• bir yer adı olarak (bkz: #189187)
  • (bkz: tekfir)
  • mürte-din-i müsade ile öldürülmesi vacip eshab-i kebir-i... *
  • özel şartlarda geçerli olan hükümdür. öncelikle bu hüküm ile tezat oluşturan kuran ayetinden (bakara 256) başlamak gerekirse allah "dinde zorlama yoktur" diyor. tüm din alimlerince bu hükmün müslüman olmayanlar hakkında indirildiği sabittir. iman dediğimiz zaman aklen, mantıken ve kalben bir tasdikten bahsederiz. siz birine zor kullanarak, baskı uygulayarak bu dini tasdik ettirirseniz bu kişi iman etmiş olmadığı gibi, bazı alimlere göre kafirlikten bile daha kötü olan münafıklık derecesine iner. peki mürtedin öldürülmesi hükmü bu kuran ayetiyle çelişmiyor mu? bu tehdit bir zorlama değil midir?
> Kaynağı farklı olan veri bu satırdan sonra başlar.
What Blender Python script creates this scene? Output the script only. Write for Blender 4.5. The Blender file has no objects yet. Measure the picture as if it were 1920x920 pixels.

    başta da söylediğim gibi "mürtedin öldürülmesi" ile ilgili hüküm islam toplumunun bir devlet halinde olduğu ve diğer toplumlarla savaş halinde bulunduğu zamanlarda uygulanmıştır. yani dinini değiştiren kişi "karşı tarafa geçen ve islama savaş açan" biri konumuna gelir ki mürtedin öldürülmesi hükmü ancak böyle bir durumda uygulanabilirlik kazanır. böyle bir durumda da kişi din değiştirdiği için değil islama savaş açtığı için öldürülür. diğer yandan bu hüküm kur'anda ayet sabit değildir dolayısıyla bu hükümle ilgili deliller hadis kaynaklıdır. osmanlı devletinde bir dönem bu hükmün uygulanması padişah tarafından askıya alınmıştır mesela.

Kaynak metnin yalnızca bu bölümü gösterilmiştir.